Os estudos sobre tecnologias de vigilância e controle vêm sendo marcados, nas últimas três décadas, por uma forte interdisciplinaridade, cruzando campos como a sociologia, a comunicação, a antropologia, o direito, os estudos culturais,  a geografia, o urbanismo, a filosofia da técnica, a ciência da informação etc. Sobretudo após os atentados do 11 de setembro de 2001, uma agenda global tem se consolidado em torno questões relacionadas à privacidade e à proteção de dados pessoais no espaço informacional e no espaço urbano, à generalização das políticas securitárias e anti-terrorismo, ao monitoramento das ações e interações sociais em plataformas digitais, a processos automatizados de captura e análise de rastros digitais etc. Mais recentemente, as estreitas relações das tecnologias de vigilância e controle com o capitalismo contemporâneo e as formas de governo neoliberais têm sido ressaltadas em diversas publicações, assim como os procedimentos algorítmicos de controle da conduta. Neste âmbito da governamentalidade algorítmica (Rouvroy, 2017) e do capitalismo de vigilância (Zuboff, 2018), alguns trabalhos cruciais vêm apontando a presença de processos de discriminação racial, de gênero e/ou de classe (Eubanks, 2018; Noble, 2018; O’Neil, 2016). Além disso, relevantes pesquisas atuais reivindicam uma perspectiva atenta às questões raciais e feministas no campo dos estudos de vigilância (Browne, 2015; Dubrofsky and Magnet, 2015). Tais perspectivas ainda são, contudo, minoritárias. Apesar de os alvos privilegiados das tecnologias de vigilância e controle serem, historicamente, os povos originários, as mulheres e as populações negras e pobres, há ainda poucas pesquisas sobre o tema. Do mesmo modo, embora os estudos sobre tecnologia e sociedade contem, recentemente, com uma forte presença de perspectivas feministas, o campo mais específico de pesquisas sobre tecnologias de vigilância e controle ainda é relativamente carente de abordagens feministas e interseccionais. O mesmo vale para perspectivas descoloniais (Arora, 2019), ainda pouco presentes neste campo. Este Grupo de Trabalho visa, assim, convidar ao fortalecimento e à ampliação do debate intersecional e descolonial em torno das tecnologias de vigilância e de controle, tendo em vista tanto as suas matrizes históricas quanto os seus desdobramentos contemporâneos.

 

GT 6

Feminismo e punição: um debate em curso
Coordenação: Rita Luís, Instituto de História Contemporânea – Universidade de Lisboa

A emergência de fenómenos de denúncia pública como o #metoo tem vindo a espoletar um debate, já clássico no seio de movimentos antiautoritários, sobre o lugar que a lógica punitiva pode/deve ter no seio de movimentos que se entendem a si próprios como emancipadores. A denúncia pública, hoje facilitada pelo uso das redes sociais, tem as suas raízes no método encontrado pelo feminismo de segunda vaga – a par da utilização mais ampla do escrache na Argentina relacionada com legados da ditadura militar – para lidar com situações de violência e de impunidade resultantes da desigualdade de género.

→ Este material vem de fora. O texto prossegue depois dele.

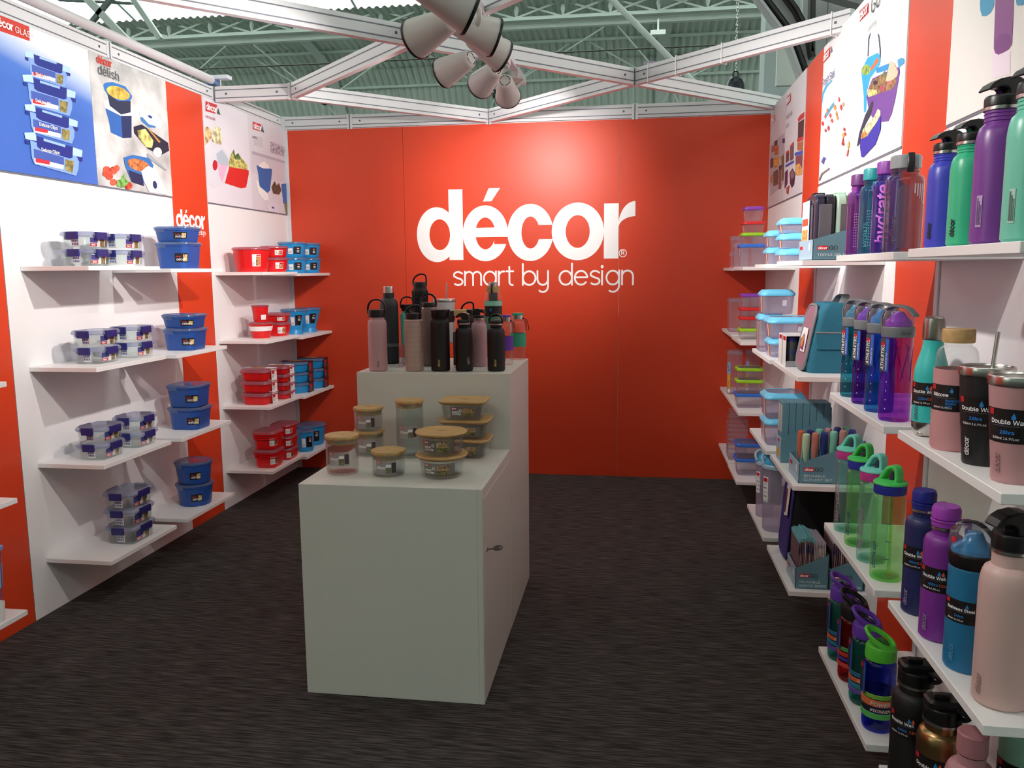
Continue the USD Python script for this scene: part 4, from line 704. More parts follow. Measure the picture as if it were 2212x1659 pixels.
def clip_box(label, loc, w, d, h, group):
    t = thing('clip_lid_box', label, 'food container', loc, 0, group); hb = h-.016
    secs = [(w*.80, d*.84, .016, 0), (w*.86, d*.89, .022, .006), (w*.93, d*.95, .024, hb), (w*.97, d*.97, .024, hb)]; S = Rect(secs)
    part(t, 'body', rrloft(secs+[(w*.89, d*.91, .02, hb-.001), (w*.80, d*.84, .018, .009), (w*.70, d*.75, .014, .008)], True, True), GLASS)
    part(t, 'lid', rrloft([(w, d, .026, hb-.002), (w+.004, d+.004, .027, hb+.003), (w+.002, d+.002, .026, hb+.009), (w-.010, d-.010, .022, h), (w-.03, d-.03, .02, h-.003)]), LIDCLR)
    for sx, sy, L in ((0, -1, w*.38), (1, 0, d*.42), (0, 1, w*.38), (-1, 0, d*.42)):
        o = ((w if sx else d)/2+.003); cw = (.009, L) if sx else (L, .009)
        part(t, 'clip', mv(rrloft([(cw[0], cw[1], .003, hb-.016), (cw[0]+.002, cw[1]+.002, .003, hb-.013), (cw[0]+.002, cw[1]+.002, .003, h-.003), (cw[0], cw[1], .003, h-.001)], n=2), (sx*o, sy*o, 0)), NAVY)
    for (a0, a1) in ((-100, -74), (-44, 34)):
        part(t, 'sleeve', patch(S, a0, a1, .010, hb-.006, -.002), CARD, None, False)
    part(t, 'sleeve_print', patch(S, -44, -8, .026, hb-.008, -.0012), C('#3c3f94'), None, False)
    part(t, 'sleeve_print', patch(S, -44, -12, .011, .024, -.0012), TAG, None, False)
    part(t, 'sleeve_lettering', wrap(decor_text(.026), S, -40, .014, -.0006), LW, None, False)
    part(t, 'sleeve_photo', patch(S, 8, 30, .010, hb-.012, -.0012), noisy('food_photo', '#4a4424', '#b08a50', 120, .5), None, False)
    for i in range(4):
        for j in range(2): part(t, 'sleeve_icon', patch(S, -98+i*5.6, -94.5+i*5.6, .016+j*.013, .025+j*.013, -.0012, na=2), C('#4d4f9c'), None, False)
    return t
def stack_labels(n): return ['only'] if n == 1 else ['upper', 'lower'][::-1] if n == 2 else ['lowest', 'middle', 'top']
first = None
GL_ROWS = [(1.503, [(.172, 3.30), (.185, 3.53)]), (1.083, [(.178, 3.31), (.190, 3.555)]), (.669, [(.195, 3.265), (.200, 3.515)])]
for r, (z, cols) in enumerate(GL_ROWS):
    for c, (x, y) in enumerate(cols):
        for k in range(2):
            lab = f'clear box with navy clips, {stack_labels(2)[k]} of the {("nearer", "farther")[c]} pair on the {ROW[r]} left shelf'; loc = (x, y, z+.0005+k*.0725)
            if first is None: first = clip_box(lab, loc, .138, .172, .072, 'clip-lid glass boxes')
            else: dup(first, loc, lab, group='clip-lid glass boxes')
for k in range(3):
    lab = f'{stack_labels(3)[k]} clear box with navy clips in the stack of three on the lowest left shelf'; loc = (.212, 3.405, .2475+k*.0805)
    if k == 0: f3 = clip_box(lab, loc, .152, .19, .080, 'clip-lid glass boxes')
    else: dup(f3, loc, lab, group='clip-lid glass boxes')
def delish(label, loc, w, h, rd, face):
    t = thing('blue_tub', label, 'food container', loc, 0, 'dark blue microwave tubs'); hb = h-.010; r = w*.47 if rd else w*.27; rb = w*.40 if rd else w*.2
    secs = [(w*.80, w*.80, rb*.9, 0), (w*.84, w*.84, rb, .006), (w*.945, w*.945, r*.95, hb-.012), (w*.985, w*.985, r, hb-.010), (w*.99, w*.99, r, hb)]; S = Rect(secs)
    tub(t, secs, TUBBLUE); part(t, 'lid', rrloft([(w, w, r, hb-.003), (w+.005, w+.005, r, hb), (w+.003, w+.003, r, hb+.006), (w-.012, w-.012, r*.9, h), (w-.022, w-.022, r*.88, h-.003)], n=7), LIDBLUE)
    part(t, 'lid_tab', patch(S, 232, 262, hb-.018, hb+.002, .004, t=.003), LIDBLUE); part(t, 'vent', mv(rrloft([(.034, .016, .007, 0), (.03, .013, .006, .004)]), (0, 0, h-.003)), mat('vent_knob', '#38559c', .4) if not rd else TUBRED)
    a = face; z0, z1 = (hb*.26, hb*.62) if h > .1 else (hb*.22, hb*.72); R = w*.45; da = math.degrees(.056/R)
    part(t, 'label', patch(S, a, a+da, z0, z1, .0008), INK, None, False)
    part(t, 'label_lettering', wrap(decor_text(.022), S, a+da*.12, z0+(z1-z0)*.58), C('#c0303a'), None, False); part(t, 'label_lettering', wrap(text('d\u00e9lish', .011), S, a+da*.12, z0+(z1-z0)*.2), LW, None, False)
    part(t, 'label_photo', patch(S, a+da*.62, a+da*.95, z0+.004, z1-.006, .0014), noisy('food_photo_soup', '#8a6a3a', '#d8c088', 90, .5), None, False)
    return t
DROW = [(1.492, [(.133, .188, False), (.077, .188, False)]), (1.075, [(.113, .186, False), (.072, .186, False)]), (.66, [(.117, .186, False), (.117, .186, False)]), (.247, [(.119, .188, True), (.117, .188, True)])]
for r, (z, st) in enumerate(DROW):
    zz = z+.0005
    for k, (h, w, rd) in enumerate(st):
        delish(f'{"round" if rd else "square"} dark blue tub, {("lower", "upper")[k]} on the {ROW[r]} shelf of the left red strip', (.20, 4.0 if r else 3.985, zz), w, h, rd, 287 if not rd else 285); zz += h+.0003
def red_tub(label, loc, w, d, h, rd=False, lidh=.014, lab=1, rims=0, taper=.86, m=None, lm=None, word=None, cat_='food container', grp='red microwave tubs', sleeve=False):
    m = m or TUBRED; lm = lm or LIDRED
    t = thing('red_tub' if m is TUBRED else 'light_blue_tub', label, cat_, loc, 0, grp); hb = h-lidh; r = w*.49 if rd else min(w, d)*.22
    secs = [(w*taper*.9, d*taper*.9, r*taper*.88, 0), (w*taper, d*taper, r*taper, hb*.16), (w*.95, d*.95, r*.95, hb-.004), (w*.99, d*.99, r*.99, hb-.003), (w*.99, d*.99, r*.99, hb)]; S = Rect(secs)
    tub(t, secs, m, n=7)
    for k in range(rims): 
        z = hb*.62+k*hb*.13; q = w*(taper+(1-taper)*z/hb); part(t, 'rim', rrloft([(q, q*d/w, r, z), (q+.006, (q+.006)*d/w, r, z+.003), (q+.006, (q+.006)*d/w, r, z+.006), (q, q*d/w, r, z+.008)], n=7), m)
    part(t, 'lid', rrloft([(w, d, r, hb-.003), (w+.006, d+.006, r+.001, hb), (w+.004, d+.004, r, hb+lidh*.45), (w*.93, d*.93, r*.9, h), (w*.88, d*.88, r*.85, h-.002)], n=7), lm)
    R = w*.46; a = -62; da = math.degrees(min(.052, w*.35)/R); z0, z1 = hb*.25, hb*.78
    if sleeve:
        sx = w*.16; part(t, 'sleeve', cat([mv(bx(-w*.56, w*.56, -d*.12, d*.30, 0, .001), (0, 0, h+.0002)), bx(w*.505, w*.512, -d*.12, d*.30, .002, h)]), CARD if m is TUBRED else C('#5a2a30')); a = -14
        S2 = lambda A, Z: (w*.512)/np.cos(np.asarray(A))
        part(t, 'sleeve_photo', mv(bx(-w*.30, w*.2, -d*.06, d*.24, 0, .0004), (0, 0, h+.0013)), noisy('food_photo_warm', '#7a2a1c', '#d8a060', 90, .5), None, False)
        part(t, 'brand_tag', bx(w*.513, w*.514, -d*.09, d*.10, h*.52, h*.80), TAG, None, False); 
        for k in range(3): part(t, 'small_print', bx(w*.513, w*.514, -d*.09, d*(.12-.03*k), h*(.40-.11*k), h*(.44-.11*k)), GRY, None, False)
        return t
    if lab:
        part(t, 'label', patch(S, a, a+da, z0, z1, .0008), CARD if m is TUBRED else INK, None, False)
        if m is TUBRED:
            part(t, 'label_photo', patch(S, a+da*.45, a+da*.95, z0+.004, z1-.012, .0013), noisy('food_photo_warm', '#7a2a1c', '#d8a060', 90, .5), None, False); part(t, 'brand_tag', patch(S, a+da*.5, a+da*.95, z1-.010, z1-.003, .0014), TAG, None, False)
            for i in range(5): part(t, 'barcode', patch(S, a+da*(.08+.05*i), a+da*(.10+.05*i), z0+.008, z0+.024, .0013, na=2), GRY, None, False)
        else:
            tag_print(t, S, a+da*.42, z1-.016, .018); lines(t, S, a+da*.42, z1-.026, .020, 3, LW)
            part(t, 'barcode_card', patch(S, a-da*.7, a-da*.12, z0, z1-.012, .0008), CARD, None, False)
            for i in range(6): part(t, 'barcode', patch(S, a-da*(.62-.07*i), a-da*(.59-.07*i), z0+.006, z0+.022, .0013, na=2), GRY, None, False)
        if word: part(t, 'label_number', wrap(text(word, .028, True), S, a+da*.55, z0+.006, .002), C('#c8203c') if m is not TUBRED else C('#40304c'), None, False)
    return t
z = 1.4725
red_tub('big round red tub at the near end of the top left shelf', (.17, 4.86, z), .222, .222, .150, True)
red_tub('lower small red tub behind the big round one on the top left shelf', (.215, 5.09, z), .175, .175, .090, True); red_tub('upper small red tub behind the big round one on the top left shelf', (.215, 5.09, z+.0905), .175, .175, .072, True)
z = 1.0565
b = red_tub('red bowl with a white paper band under the red cup', (.165, 4.955, z), .158, .158, .100, True, .008, 0, 0, .74)
part(b, 'paper_band', patch(Round([(.066, .05), (.0755, .085)]), -150, 20, .046, .076, .0015), CARD, 'white paper band')
c = red_tub('tall red cup standing on the red bowl', (.165, 4.955, z+.1005), .106, .106, .106, True, .006, 0, 0, .80); part(c, 'label', patch(Round([(.043, 0), (.051, .1)]), -60, -20, .016, .048, .0015), CARD, None, False)
red_tub('lower square red tub right of the red bowl', (.19, 5.135, z), .155, .15, .090); red_tub('upper flat red tub right of the red bowl', (.19, 5.135, z+.0905), .155, .15, .058)
z = .6505
for k in range(3): red_tub(f'{stack_labels(3)[k]} flat red tub of the three nearest on the third left shelf', (.180, 4.86, z+k*.0745), .186, .18, .074, False, .02, sleeve=True)
for k in range(4): red_tub(f'flat pink-sleeved red tub, {("lowest", "second lowest", "second highest", "highest")[k]} in the stack of four', (.225, 5.085, z+k*.0545), .142, .16, .054, False, .018, sleeve=True)
z = .2455
for k in range(2): red_tub(f'{("lower", "upper")[k]} ribbed red multipack tub at the near end of the lowest left shelf', (.222, 4.865, z+k*.1185), .150, .17, .118, False, .018, 1, 3, word='3')
for k in range(3): red_tub(f'{stack_labels(3)[k]} red tub of the farther stack on the lowest left shelf', (.228, 5.095, z+k*.0795), .142, .17, .079, False, .014, 1, 0, word='5' if k < 2 else None)
BK = dict(m=SKY, lm=LIDSKY, grp='light blue microwave tubs'); z = 1.4615
for i, (x, y) in enumerate(((.195, 5.43), (.215, 5.665))):
    for k in range(2): red_tub(f'{("lower", "upper")[k]} light blue tub of the {("nearer", "farther")[i]} pair on the top left shelf', (x, y, z+k*.1055), (.19, .17)[i], (.19, .17)[i], .105, True, .012, **BK)
z = 1.0405
for i, (x, y) in enumerate(((.17, 5.47), (.185, 5.69))):
    b = red_tub(f'{("nearer", "farther")[i]} light blue noodle bowl with a foot on the second left shelf', (x, y, z+.03), .182, .182, .145, True, .012, 1, 0, .60, **BK); 
    part(b, 'foot', mv(lathe([(.052, -.0298), (.058, -.0298), (.054, -.012), (.048, .004), (.044, .004), (.05, -.012), (.052, -.0298)]), (0, 0, 0)), SKY)
z = .6345
for i, (x, y) in enumerate(((.175, 5.45), (.195, 5.685))):
    for k in range(3): red_tub(f'{stack_labels(3)[k]} flat light blue tub of the {("nearer", "farther")[i]} three on the third left shelf', (x, y, z+k*.0725), .20, .19, .072, True, .016, sleeve=True, **BK)
z = .2155
red_tub('small light blue tub in front of a bigger one on the lowest left shelf', (.222, 5.45, z), .128, .128, .150, True, .01, **BK); red_tub('big light blue tub behind the small one on the lowest left shelf', (.17, 5.68, z), .222, .222, .150, True, .01, **BK)
# half-seen pink box at the left edge
t = thing('cereal_box', 'tall clear pink food box with a blue lid at the left edge', 'food container', (.150, 2.505, .2425))
secs = [(.20, .15, .02, 0), (.215, .165, .022, .24)]; S = Rect(secs); part(t, 'body', rrloft(secs, True, False), clear('pink_plastic', '#e6a6bc', .3, '#d890ac', .1)); part(t, 'lid', mv(rrloft([(.222, .172, .024, 0), (.226, .176, .024, .012), (.20, .15, .02, .02)]), (0, 0, .24)), C('#6a9ad8', .35))
part(t, 'label', patch(S, -60, 60, .10, .19, .001), C('#7fb0dc'), None, False); part(t, 'label_photo', patch(S, -20, 16, .112, .155, .0016), C('#e0b040'), None, False); part(t, 'brand_tag', patch(S, -20, 16, .162, .178, .0016), TAG, None, False)
t = thing('scoop_cup', 'small white plastic cup in front of the pink box at the left edge', 'cup', (.283, 2.50, .2425)); part(t, 'body', lathe([(0, 0), (.021, 0), (.026, .07), (.024, .07), (.019, .004), (0, .004)]), CARD)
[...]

Atualmente, perante um sistema judiciário e penitenciário que uma e outra vez devolve impunidade e gera frustração a um nível global (veja-se em Portugal os acórdãos produzidos pelo juiz Joaquim Neto Moura ou em Espanha o caso da Manada), abre-se caminho para que a crítica da cultura da violação (Herman, 1984), que permeia não só o Estado, como as instituições e as relações sociais no geral, extravase os meios militantes e se ponha em causa no espaço público a própria noção de justiça mediada pelo primeiro.  

Nestes processos de denúncia da lógica patriarcal intrínseca ao sistema judiciário a linha que separa a necessidade de lidar com a impunidade e obter justiça, por um lado, das lógicas de reforço da criminalização, da punição e do encarceramento, por outro, é muito ténue, pelo que é na ampliação do debate que o desenrolar dos processos de justiça institucional tem proporcionado que a antropóloga feminista argentina Rita Segato vê o seu resultado positivo. Segato tem advogado também pela necessidade de abandonar o pensamento binário que responde à impunidade com encarceramento. Não sendo uma posição consensual no seio do movimento feminista, permite colocar questões fundamentais no momento atual: que noção de justiça pode existir para lá da lógica punitiva e como obtê-la?

Este grupo de trabalho pretende contribuir para o debate em curso recebendo propostas teóricas, metodológicas e/ou de práticas, incluindo experiências de mediação de conflitos, cujo âmbito de análise inclua o conceito de justiça na sua relação com o feminismo, em particular a tensão entre formas concretas de lidar com a impunidade que desafiem a pulsão punitiva.